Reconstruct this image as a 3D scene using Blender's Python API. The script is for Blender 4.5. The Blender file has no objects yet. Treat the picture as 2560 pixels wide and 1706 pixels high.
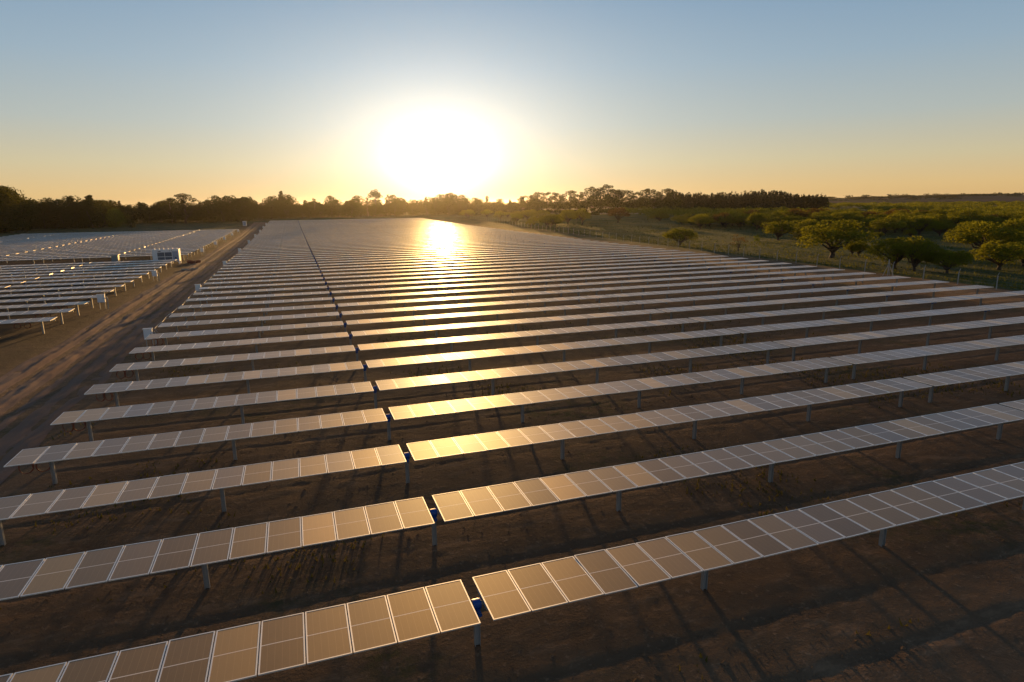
import bpy, math, random
import numpy as np
from mathutils import Matrix, Vector

SC = bpy.context.scene
COL = SC.collection
R = math.radians
random.seed(11)

# ------------------------------------------------------------------ terrain profile
_KN = [-3000, 0, 15, 60, 120, 200, 300, 430, 520, 700, 1200, 9000]
_ZV = [-.05, -.05, -.15, -.33, -.27, -.25, .13, 1.5, 2.2, 2.6, 2.6, 2.6]
_gy = np.linspace(-100, 1300, 1401)
_gz = np.interp(_gy, _KN, _ZV)
_gz = np.convolve(np.pad(_gz, 20, mode='edge'), np.ones(41) / 41, mode='valid')
def gz(y):
    return np.interp(y, _gy, _gz)

# ------------------------------------------------------------------ camera
CAM_Z = 12.746
PITCH, ROLL, YAW, FPX = .2177, .0113, .3323, 1559.68
c_, s_ = math.cos(YAW), math.sin(YAW)
cp, sp = math.cos(PITCH), math.sin(PITCH)
cr, sr = math.cos(ROLL), math.sin(ROLL)
u_ = Vector((c_, -s_, 0)); w_ = Vector((s_ * sp, c_ * sp, cp))
fwd = Vector((s_ * cp, c_ * cp, -sp))
right = cr * u_ - sr * w_; up = sr * u_ + cr * w_
cam_data = bpy.data.cameras.new('camera')
cam_data.sensor_width = 36.0
cam_data.lens = FPX / 2560 * 36
cam_data.clip_start = 0.5
cam_data.clip_end = 30000
cam = bpy.data.objects.new('camera', cam_data)
M = Matrix.Identity(4)
for i in range(3):
    M[i][0] = right[i]; M[i][1] = up[i]; M[i][2] = -fwd[i]
M[0][3], M[1][3], M[2][3] = 0, 0, CAM_Z
cam.matrix_world = M
COL.objects.link(cam)
SC.camera = cam

# ------------------------------------------------------------------ sky, sun, exposure
SUN_AZ, SUN_EL = R(12.9), R(3.7)          # azimuth from +Y towards +X
SUN_DIR = Vector((math.sin(SUN_AZ) * math.cos(SUN_EL), math.cos(SUN_AZ) * math.cos(SUN_EL), math.sin(SUN_EL)))
world = bpy.data.worlds.new('World')
SC.world = world
world.use_nodes = True
nt = world.node_tree
nt.nodes.clear()
wo = nt.nodes.new('ShaderNodeOutputWorld')
bg = nt.nodes.new('ShaderNodeBackground')
sky = nt.nodes.new('ShaderNodeTexSky')
sky.sky_type = 'NISHITA'
sky.sun_disc = False
sky.sun_elevation = SUN_EL
sky.sun_rotation = SUN_AZ
sky.altitude = 50
sky.air_density = 1.0
sky.dust_density = 0.6
sky.ozone_density = 1.5
# the bright aureole of low haze round the sun, added to the sky's own light
tc = nt.nodes.new('ShaderNodeTexCoord')
dot = nt.nodes.new('ShaderNodeVectorMath'); dot.operation = 'DOT_PRODUCT'
ma = nt.nodes.new('ShaderNodeVectorMath'); ma.operation = 'MULTIPLY_ADD'       # low haze spreads the glow sideways
nt.links.new(tc.outputs['Generated'], ma.inputs[0]); ma.inputs[1].default_value = (1, 1, 1.45); ma.inputs[2].default_value = (0, 0, -1.45 * math.sin(SUN_EL))
nm = nt.nodes.new('ShaderNodeVectorMath'); nm.operation = 'NORMALIZE'; nt.links.new(ma.outputs[0], nm.inputs[0])
nt.links.new(nm.outputs[0], dot.inputs[0]); dot.inputs[1].default_value = (math.sin(SUN_AZ), math.cos(SUN_AZ), 0)
ac = nt.nodes.new('ShaderNodeMath'); ac.operation = 'ARCCOSINE'; ac.use_clamp = False
nt.links.new(dot.outputs['Value'], ac.inputs[0])
def wmath(op, a, b=None):
    n = nt.nodes.new('ShaderNodeMath'); n.operation = op
    for k, v in enumerate((a, b)):
        if v is None: continue
        if isinstance(v, (int, float)): n.inputs[k].default_value = v
        else: nt.links.new(v, n.inputs[k])
    return n.outputs[0]
def lobe(width, power):
    t = wmath('DIVIDE', ac.outputs[0], width)
    t = wmath('POWER', t, power)
    return wmath('EXPONENT', wmath('MULTIPLY', t, -1.0))
def scaled(fac, col):
    m = nt.nodes.new('ShaderNodeVectorMath'); m.operation = 'SCALE'
    m.inputs[0].default_value = col; nt.links.new(fac, m.inputs['Scale']); return m.outputs[0]
def scaled2(v, k):
    m = nt.nodes.new('ShaderNodeVectorMath'); m.operation = 'SCALE'
    nt.links.new(v, m.inputs[0]); m.inputs['Scale'].default_value = k; return m.outputs[0]
def vadd(a, b):
    m = nt.nodes.new('ShaderNodeVectorMath'); m.operation = 'ADD'
    nt.links.new(a, m.inputs[0]); nt.links.new(b, m.inputs[1]); return m.outputs[0]
def lin(*c):
    return tuple((v / 255 / 12.92 if v < 10 else ((v / 255 + .055) / 1.055) ** 2.4) for v in c)
sepw = nt.nodes.new('ShaderNodeSeparateXYZ'); nt.links.new(tc.outputs['Generated'], sepw.inputs[0])
elev = wmath('MULTIPLY', wmath('ARCSINE', sepw.outputs[2]), 180 / math.pi)
def mrange(v, lo, hi):
    n = nt.nodes.new('ShaderNodeMapRange'); n.interpolation_type = 'SMOOTHSTEP'
    nt.links.new(v, n.inputs[0]); n.inputs[1].default_value = lo; n.inputs[2].default_value = hi; return n.outputs[0]
# dusty evening air: warm band along the horizon, blue above
cr_ = nt.nodes.new('ShaderNodeValToRGB'); cr_.color_ramp.interpolation = 'LINEAR'
stops = [(-12, lin(60, 45, 32)), (-.6, lin(150, 115, 70)), (0.0, lin(206, 168, 110)), (1.2, lin(210, 178, 123)), (3.3, lin(195, 183, 148)), (6.5, lin(168, 176, 172)),
         (11, lin(142, 164, 180)), (17, lin(113, 145, 174)), (28, lin(80, 114, 150)), (45, lin(58, 88, 128))]
el_ = cr_.color_ramp.elements
while len(el_) < len(stops): el_.new(.5)
for e, (d, c) in zip(el_, stops):
    e.position = (d + 12) / 57.0; e.color = (*c, 1)
nt.links.new(wmath('DIVIDE', wmath('ADD', elev, 12.0), 57.0), cr_.inputs[0])
att = nt.nodes.new('ShaderNodeMath'); att.operation = 'MULTIPLY_ADD'
nt.links.new(mrange(elev, -2.0, 4.0), att.inputs[0]); att.inputs[1].default_value = .6; att.inputs[2].default_value = .4
air = scaled(wmath('MULTIPLY', lobe(R(6.2), 1.0), att.outputs[0]), (1.3, 1.14, .92))
core = scaled(lobe(R(1.9), 1.25), (5.0, 4.3, 3.2))
hi = nt.nodes.new('ShaderNodeMix'); hi.data_type = 'RGBA'
nt.links.new(mrange(elev, 22, 50), hi.inputs[0]); nt.links.new(cr_.outputs[0], hi.inputs[6])
nt.links.new(scaled2(sky.outputs[0], .10), hi.inputs[7])
veil = scaled(lobe(R(24), 1.5), (.14, .13, .10))
tot = vadd(vadd(vadd(hi.outputs[2], air), core), veil)
nt.links.new(scaled2(tot, 7.9), bg.inputs['Color'])
bg.inputs['Strength'].default_value = 0.10
nt.links.new(bg.outputs[0], wo.inputs[0])

sun_data = bpy.data.lights.new('sun', 'SUN')
sun_data.energy = 5.0
sun_data.angle = R(1.5)
sun_data.color = (1.0, 0.55, 0.17)
sun = bpy.data.objects.new('sun', sun_data)
sun.rotation_euler = (-SUN_DIR).to_track_quat('-Z', 'Y').to_euler()
sun.location = (0, 0, 100)
COL.objects.link(sun)

SC.view_settings.view_transform = 'Standard'
SC.view_settings.look = 'None'
SC.view_settings.exposure = 0.45
SC.view_settings.gamma = 1
SC.cycles.max_bounces = 8
SC.cycles.transparent_max_bounces = 8
SC.cycles.volume_bounces = 0

HAZE_DENSITY = .000026

# ------------------------------------------------------------------ helpers
class MB:
    """collects shapes and links them as one mesh object"""
    def __init__(s):
        s.v = []; s.f = []; s.m = []; s.n = 0; s.uv = []; s.rnd = []
    def add(s, verts, faces, mat=0, uv=None, rnd=0.0):
        s.v.append(np.asarray(verts, float).reshape(-1, 3))
        for k, f in enumerate(faces):
            s.f.append([i + s.n for i in f]); s.m.append(mat)
            s.uv.append(uv[k] if uv is not None else [(0, 0)] * len(f)); s.rnd.append(rnd)
        s.n += len(s.v[-1]); return s
    def box(s, c, d, mat=0, rot=None):
        x, y, z = d[0] / 2, d[1] / 2, d[2] / 2
        p = np.array([(-x,-y,-z),(x,-y,-z),(x,y,-z),(-x,y,-z),(-x,-y,z),(x,-y,z),(x,y,z),(-x,y,z)])
        if rot is not None: p = p @ np.array(rot.to_3x3()).T
        return s.add(p + np.array(c), [(0,3,2,1),(4,5,6,7),(0,1,5,4),(1,2,6,5),(2,3,7,6),(3,0,4,7)], mat)
    def tube(s, pts, rad, n=8, mat=0, caps=True):
        pts = [Vector(p) for p in pts]
        if not hasattr(rad, '__len__'): rad = [rad] * len(pts)
        rings = []
        for i, p in enumerate(pts):
            d = (pts[min(i + 1, len(pts) - 1)] - pts[max(i - 1, 0)])
            if d.length < 1e-9: d = Vector((0, 0, 1))
            d.normalize()
            a = d.cross(Vector((0, 0, 1)) if abs(d.z) < .9 else Vector((1, 0, 0))).normalized()
            b = d.cross(a)
            for k in range(n):
                t = 2 * math.pi * k / n
                rings.append(p + (a * math.cos(t) + b * math.sin(t)) * rad[i])
        fs = []
        for i in range(len(pts) - 1):
            for k in range(n):
                a0 = i * n + k; a1 = i * n + (k + 1) % n
                fs.append((a0, a1, a1 + n, a0 + n))
        if caps:
            fs.append(tuple(range(n - 1, -1, -1))); fs.append(tuple(range((len(pts) - 1) * n, len(pts) * n)))
        return s.add([tuple(r) for r in rings], fs, mat)
    def mesh(s, name, mats, smooth=False):
        me = bpy.data.meshes.new(name)
        V = np.concatenate(s.v) if s.v else np.zeros((0, 3))
        me.from_pydata(V.tolist(), [], s.f)
        for m in mats: me.materials.append(m)
        me.polygons.foreach_set('material_index', s.m)
        ul = me.uv_layers.new(name='UVMap')
        ul.data.foreach_set('uv', [c for fu in s.uv for p in fu for c in p])
        at = me.attributes.new('rnd', 'FLOAT', 'FACE'); at.data.foreach_set('value', s.rnd)
        if smooth: me.polygons.foreach_set('use_smooth', [True] * len(s.f))
        me.update()
        return me
    def build(s, name, mats, parent=None, smooth=False):
        if not isinstance(mats, (list, tuple)): mats = [mats]
        return link(name, s.mesh(name, mats, smooth), parent)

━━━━

What the exercise asks >>
Go through the listing above and locate each line that holds the word "objects". Copy those lines.

Completed exercise >>
Reconstruct this image as a 3D scene using Blender's Python API. The script is for Blender 4.5. The Blender file has no objects yet. Treat the picture as 2560 pixels wide and 1706 pixels high.
cam = bpy.data.objects.new('camera', cam_data)
COL.objects.link(cam)
sun = bpy.data.objects.new('sun', sun_data)
COL.objects.link(sun)